Announcing our 2018/19 Emerging Composers Partnership Collaborators

Please join us in congratulating Amanda Feery and Hunter Ewen, the composers selected for our 2018/19 Emerging Composers Partnership! We look forward to collaborating with both Amanda and Hunter to create new works by each, which will be premiered next season. Read more about these outstanding music-makers below and click their names above to hear some of their music.

We received 135 applications this year, representing a dozen countries across five continents, and over half were from first time applicants!  The remarkable variety and depth of creativity displayed by all of the proposals was truly inspiring, and we have no doubt that adventurous music in our field is alive and well! Thank you to everyone who submitted music and ideas this year.

The deadline for the next round of submissions to the Emerging Composers Partnership (projects to be completed in the 2019/20 season) will be October 31, 2018. 

Amanda Feery is a composer writing for acoustic, electronic and improvisatory forces. Much of her inspiration comes from literature, visual art, and folklore. She has written for orchestral, chamber and vocal ensembles, theatre, kinetic sculpture, and multimedia.
She currently divides her time between Ireland and Princeton, where she is completing a Phd in Composition, with a dissertation focussing on Kate Bush’s song cycle, The Ninth Wave.
Collaborators include RTÉ National Symphony Orchestra, Crash Ensemble, Chamber Choir Ireland, RTÉ ConTempo Quartet, Ensemble Mise-en, Dither, Bearthoven, Mivos Quartet, Quince Contemporary Vocal Ensemble, This is How we Fly, Orkest de Ereprijs, Lisa Moore, Amanda Gookin, Michelle O’Rourke, and Paul Roe.
She has participated as a composer fellow at The Performance Corporation’s Space Program, Ostrava Days Festival, SOUNDscape Festival, Bang on a Can Summer Festival, and the International Young Composers Meeting.
Future projects include works for Alarm Will Sound, Chatham Saxophone Quartet, and Robinson Panoramic Quartet.

Hunter Ewen (b. 1984) is a dramatic composer, educator, and multimedia designer.
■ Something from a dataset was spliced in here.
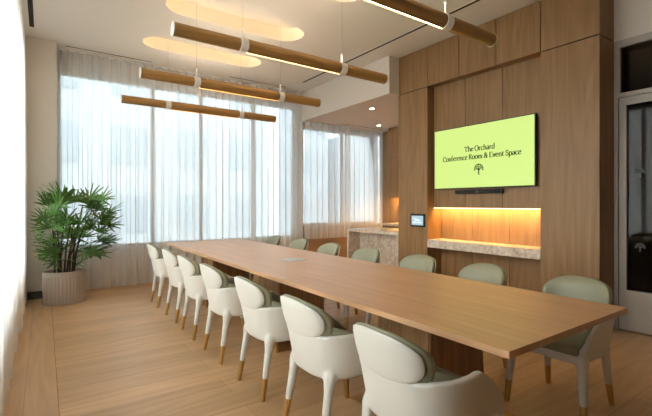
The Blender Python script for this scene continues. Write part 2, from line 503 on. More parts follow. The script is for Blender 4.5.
# ------------------------------------------------------------------ pendant lights
PZ, PR = 2.75, .056
PXC = 2.035
def make_pendant(y, label):
    r = empty('linear_pendant_light', (PXC, y, PZ), label, 'pendant light', 'wooden tube pendants over the table')
    L = 1.17
    b = bmesh.new(); tube(b, [(-L, 0, 0), (-L+.001, 0, 0), (L-.001, 0, 0), (L, 0, 0)], [PR-.002, PR, PR, PR-.002], 40)
    link('tube', b, M['tube_wood'], r, smooth=True).data.set_sharp_from_angle(angle=.6)
    for s in (-1, 1):
        b = bmesh.new(); tube(b, [(s*L, 0, 0), (s*(L+.006), 0, 0)], [PR+.002, PR+.002], 40); link('end_cap', b, M['white'], r)
        c = s*.56
        b = bmesh.new(); tube(b, [(c-.036, 0, 0), (c-.034, 0, 0), (c+.034, 0, 0), (c+.036, 0, 0)], [PR+.003, PR+.006, PR+.006, PR+.003], 40)
        co = link('collar', b, M['white'], r, smooth=True); co.data.set_sharp_from_angle(angle=.6)
        b = bmesh.new(); tube(b, [(c, 0, PR), (c, 0, PR+.10), (c, 0, PR+.105)], [.0085, .0085, .004], 14); link('stem', b, M['white'], co)
        b = bmesh.new(); tube(b, [(c, 0, PR+.10), (c, 0, H+.209-PZ)], [.0016, .0016], 8); link('cable', b, M['steel'], r)
    b = bmesh.new(); box(b, -.52, .52, -.009, .009, -PR-.0006, -PR+.006); link('led_strip', b, M['led_pendant'], r)
    b = bmesh.new(); box(b, -.522, .522, -.012, -.009, -PR-.007, -PR+.006); box(b, -.522, .522, .009, .012, -PR-.007, -PR+.006); link('led_channel', b, M['tube_wood'], r)
    b = bmesh.new(); box(b, -.52, .52, -.010, .010, PR-.006, PR-.0002); link('added_fill_strip', b, M['led_fill'], r)  # added emitter, unseen on top of the tube, brightens the ceiling
    b = bmesh.new(); box(b, -.522, .522, -.013, -.010, PR-.006, PR+.0045); box(b, -.522, .522, .010, .013, PR-.006, PR+.0045); link('added_fill_lips', b, M['tube_wood'], r)  # added lips that keep the fill emitter out of view
    return r
for y, lb in ((6.125, 'thin oak tube pendant light nearest the far curtain, lowest of the four in view'),
              (4.787, 'oak tube pendant light with white collars, second from the far curtain'),
              (3.43, 'oak tube pendant light with a white left end cap, third from the far curtain'),
              (2.08, 'oak tube pendant light at the top of the view, nearest to the screen wall')):
    make_pendant(y, lb)

# ------------------------------------------------------------------ conference table
TX0, TX1, TY0, TY1, TZ = 1.470, 2.628, .874, 6.27, .75
t = empty('conference_table', ((TX0+TX1)/2, (TY0+TY1)/2, 0), 'long oak conference table in three sections on panelled pedestals', 'table')
def loc(bm, r):
    for v in bm.verts: v.co -= r.location
    return bm
sec = (TY1-TY0)/3
for k in range(3):
    link('tabletop', loc(bx(TX0, TX1, TY0+k*sec+.0025, TY0+(k+1)*sec-.0025, TZ-.03, TZ, bev=.0015), t), M['table_wood'], t)
    cy = TY0+(k+.5)*sec; cx = (TX0+TX1)/2
    b = bmesh.new()
    ring0 = [(cx+sx*w, cy+sy*d) for sx, sy, w, d in ((-1, -1, .27, .235), (1, -1, .27, .235), (1, 1, .27, .235), (-1, 1, .27, .235))]
    A = [b.verts.new((x-t.location.x, y-t.location.y, .014)) for x, y in ring0]
    ring1 = [(cx+sx*.245, cy+sy*.215) for sx, sy in ((-1, -1), (1, -1), (1, 1), (-1, 1))]
    B = [b.verts.new((x-t.location.x, y-t.location.y, TZ-.03)) for x, y in ring1]
    b.faces.new(A[::-1]); b.faces.new(B)
    for i in range(4): b.faces.new((A[i], A[(i+1) % 4], B[(i+1) % 4], B[i]))
    bmesh.ops.bevel(b, geom=b.edges[:], offset=.008, segments=3, affect='EDGES')
    pd = link('pedestal', b, M['pedestal_wood'], t)
    link('base_plate', loc(bx(cx-.35, cx+.35, cy-.38, cy+.38, 0.0005, .014, bev=.004), t), M['bronze'], pd)
hub = link('power_hub', loc(bx(1.985, 2.20, 3.47, 3.67, TZ-.004, TZ+.003, bev=.002), t), M['silver'], t)
link('hub_lid', loc(bx(1.995, 2.19, 3.48, 3.565, TZ+.003, TZ+.005), t), M['silver'], hub)
link('hub_lid', loc(bx(1.995, 2.19, 3.575, 3.66, TZ+.003, TZ+.005), t), M['silver'], hub)

# ------------------------------------------------------------------ chairs
def plan(a, half, n=2.7):
    """superellipse back: a in [-1,1] -> angle from back centre to the sides"""
    th = a*PI/2
    c, s = math.cos(th), math.sin(th)
    return Vector((-half*abs(c)**(2/n), half*(abs(s)**(2/n))*(1 if s >= 0 else -1), 0))
def upath(half, xf, inset, n=18, m=10):
    """U-shaped plan, from (+xf,-half) round the back to (+xf,+half), inset inwards"""
    h = half-inset
    pts = [Vector((xf*(1-k/m), -h+.012*(1-k/m), 0)) for k in range(m)]
    pts += [plan(-1+2*k/(2*n), h) for k in range(2*n+1)]
    pts += [Vector((xf*k/m, h-.012*k/m, 0)) for k in range(1, m+1)]
    return pts
def halfz(z): return .238+.034*max(0, min(1, (z-.38)/.22))**.8
def lean(z): return -.24*max(0, z-.58)-.03*max(0, z-.40)
def xfz(z): return .262-.195*(max(0, z-.42)/.206)**1.5
def make_chair(loc_, rz, label):
    r = empty('armchair', loc_, label, 'chair', 'armchairs around the table', rz)
    b = bmesh.new()
    zs = [.385, .42, .46, .50, .54, .57, .595, .608, .619, .626]
    out, inn = [], []
    P = [upath(halfz(z), xfz(z), 0) for z in zs]; Q = [upath(halfz(z), xfz(z)-.004, .036) for z in zs]
    n = len(P[0])
    for i in range(n):
        f = abs(i-(n-1)/2)/((n-1)/2)
        drop = .014*(1-min(1, f/.45)) if f < .45 else 0       # back dips a little below the arms
        ro, ri = [], []
        for j, z in enumerate(zs):
            zz = z-drop*max(0, (z-.50)/.136)
            ro.append(P[j][i]+Vector((lean(zz), 0, zz))); ri.append(Q[j][i]+Vector((lean(zz), 0, zz)))
        out.append(ro); inn.append(ri)
    grid_solid(b, out, inn)
    # seat pan
    pp = upath(.244, .262, .012)
    prism(b, [(p.x, p.y) for p in pp], .375, .432)
    # leg roots growing out of the shell
    LEG = [(-.176, .176, -.250, .202), (.216, .206, .254, .236)]
    for x0, y0, x1, y1 in LEG:
        for s in (-1, 1):
            pts, rad = [], []
            for z, rr in ((.46, .018), (.43, .030), (.40, .037), (.375, .036), (.35, .032), (.325, .0285), (.30, .0268)):
                k = (.44-z)/.44; pts.append((x0+(x1-x0)*k, s*(y0+(y1-y0)*k), z)); rad.append(rr)
            tube(b, pts, rad, 16)
    sh = link('shell', b, M['leather'], r)
    md = sh.modifiers.new('Remesh', 'REMESH'); md.mode = 'VOXEL'; md.voxel_size = .0075; md.use_smooth_shade = True
    ms = sh.modifiers.new('Smooth', 'SMOOTH'); ms.factor = .5; ms.iterations = 16
    bpy.context.view_layer.update()
    ev = bpy.data.meshes.new_from_object(sh.evaluated_get(bpy.context.evaluated_depsgraph_get()))
    sh.modifiers.clear(); sh.data = ev
    for p in ev.polygons: p.use_smooth = True
    # legs and brass tips
    for x0, y0, x1, y1 in LEG:
        for s in (-1, 1):
            def at(z):
                k = (.44-z)/.44; return (x0+(x1-x0)*k, s*(y0+(y1-y0)*k), z)
            b = bmesh.new(); tube(b, [at(.34), at(.25), at(.145)], [.0262, .0245, .0205], 18)
            lg = link('leg', b, M['leather'], r, smooth=True); lg.data.set_sharp_from_angle(angle=.9)
            b = bmesh.new(); tube(b, [at(.147), at(.1465), at(.01), at(.0006)], [.0195, .0208, .0165, .0150], 18)
            tp = link('leg_tip', b, M['brass'], lg, smooth=True); tp['label'] = 'brass leg tip'
            tp.data.set_sharp_from_angle(angle=.7)
    # back: white oval panel outside, sage cushion inside
    def backsurf(y, z, off):
        h = halfz(z)-off
        q = max(-1, min(1, y/h)); n_ = 2.7
        x = -h*(1-abs(q)**n_)**(1/n_)
        return Vector((x+lean(z), y, z))
    def blob(off0, thick, bulge, hw, z0, z1, ex, name, mat):
        b = bmesh.new(); R, T = 10, 48
        zc, hz = (z0+z1)/2, (z1-z0)/2
        def ring(k, side):
            rr = k/R; vs = []
            for q in range(T):
                a = 2*PI*q/T; c, s = math.cos(a), math.sin(a)
                y = hw*rr*abs(c)**(2/ex)*(1 if c >= 0 else -1); z = zc+hz*rr*abs(s)**(2/ex)*(1 if s >= 0 else -1)
                rd = (1-rr**5)
                off = off0 + (-(bulge*rd) if side == 0 else thick*(.35+.65*rd))
                vs.append(bm_v(b, backsurf(y, z, off)))
            return vs
        def bm_v(b, p): return b.verts.new(p)
        for side in (0, 1):
            c = b.verts.new(backsurf(0, zc, off0+(-bulge if side == 0 else thick)))
            rs = [ring(k, side) for k in range(1, R+1)]
            for q in range(T): b.faces.new((c, rs[0][q], rs[0][(q+1) % T]))
            for u, w in zip(rs, rs[1:]):
                for q in range(T): b.faces.new((u[q], u[(q+1) % T], w[(q+1) % T], w[q]))
            if side == 0: edge0 = rs[-1]
            else:
                for q in range(T): b.faces.new((edge0[q], edge0[(q+1) % T], rs[-1][(q+1) % T], rs[-1][q]))
        return link(name, b, mat, r, smooth=True)
    blob(.003, .016, .008, .206, .588, .802, 2.5, 'back_panel', M['leather'])
    bc = blob(.018, .050, .001, .211, .560, .807, 2.6, 'backrest', M['sage']); bc['label'] = 'sage green leather backrest cushion'
    # sage lining inside the arms, rising into wings at the back
    b = bmesh.new(); out, inn = [], []
    nz = 8
    base = upath(.276, 1, .03)
    N_ = len(base)
    for i in range(N_):
        ro, ri = [], []
        xs = base[i].x
        for j in range(nz+1):
            v = j/nz
            xq = upath(.276, .1, .034)[i].x
            top = .618 if xq > 0 else .618+.065*min(1, (-xq/.20))**1.3
            z = .42+(top-.42)*v
            p = upath(halfz(z), xfz(min(z, .626))-.012, .030)[i]; q = upath(halfz(z), xfz(min(z, .626))-.016, .030+.026*(1-.55*v**4))[i]
            ro.append(p+Vector((lean(z), 0, z))); ri.append(q+Vector((lean(z), 0, z-.004*v)))
        out.append(ro); inn.append(ri)
    grid_solid(b, out, inn)
    ln = link('lining', b, M['sage'], r, smooth=True); ln['label'] = 'sage green leather lining of the arms'
    # seat cushion
    b = bmesh.new()
    prof = [(.055, .425), (.048, .440), (.050, .458), (.062, .470), (.095, .478), (.15, .480)]
    rows = []
    for ins, z in prof:
        pts = upath(.262, .262-(ins-.048)*.9, ins)
        rows.append([b.verts.new((p.x, p.y, z)) for p in pts])
    for a_, c_ in zip(rows, rows[1:]):
        for i in range(len(a_)): b.faces.new((a_[i], a_[(i+1) % len(a_)], c_[(i+1) % len(a_)], c_[i]))
    b.faces.new(rows[-1]); b.faces.new(rows[0][::-1])
    sc = link('seat', b, M['sage'], r, smooth=True); sc['label'] = 'sage green leather seat cushion'
    sc.data.set_sharp_from_angle(angle=1.0)
    return r
ORD = ['nearest to the camera', 'second from the camera', 'third from the camera', 'fourth from the camera', 'fifth from the camera', 'second from the far curtain', 'nearest to the far curtain']
LY = [1.265, 1.945, 2.66, 3.43, 4.14, 4.83, 5.62]
RY = [1.305, 2.06, 2.77, 3.55, 4.30, 5.06, 5.85]
proto = make_chair((1.440, LY[0], 0), 0, 'white armchair with brass leg tips, window side of the table, '+ORD[0])
random.seed(11)
for k in range(1, 7):
    c = copy_tree(proto); c.location = (1.440+random.uniform(-.008, .008), LY[k], 0); c.rotation_euler.z = random.uniform(-.04, .04)
    c['label'] = 'white armchair seen from behind, window side of the table, '+ORD[k]
for k in range(7):
    c = copy_tree(proto); c.location = (2.808+random.uniform(-.008, .008), RY[k], 0); c.rotation_euler.z = PI+random.uniform(-.04, .04)
    c['label'] = 'armchair showing its sage backrest, screen side of table, '+ORD[k]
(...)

During the day, Dr. Ewen teaches strategies for digital creativity and programs AI composition software for Amper Music. At night, he composes, solders, choreographs, and writes solo and collaborative projects around the world. His works rail against the faded borders that separate art from science, music from sound, and meaning from meaninglessness. Ewen values frenzy. He buzzes and sneaks and desperately loves. His work is soothing, startling, virtuosic, and absurd. It grooves with dense, layered textures. It lusts for yowls and yips and wails and squeals. For screams that masquerade as art. For clamor and deviance. His compositions swing from chandeliers.

Ewen’s work has garnered awards and performances from SEAMUS, Punto y Raya, Ouroboros Review, The Playground Ensemble, Manchester New Music, CSU Fullerton, New Horizons Festival, MOXsonic, New Music Gathering, EMM, MTNA, Electroacoustic Barn Dance, Gamma UT, Studio 300, and his graphic scores were featured prominently in the Pulitzer Prize nominated book Armor, Amour by Amy Pence. Ewen’s work has been performed across North America, Europe, Australia, and Asia by groups like the Beethoven Academy Orchestra, Cairo Symphony, Silesian Philharmonic, Greater Cleveland Flute Society, Science on a Sphere, Frequent Flyers Aerial Dance, Alarm Will Sound, and by distinguished performers like Greg Banaszak, Lina Bahn, and Bill Mooney. Ewen is published by Ken Dorn, Alphonse LeDuc, Music Minus One, and Theodore Presser.

Third Coast Percussion’s Emerging Composers Partnership is made possible by Louise K. Smith and the Sargent Family Foundation.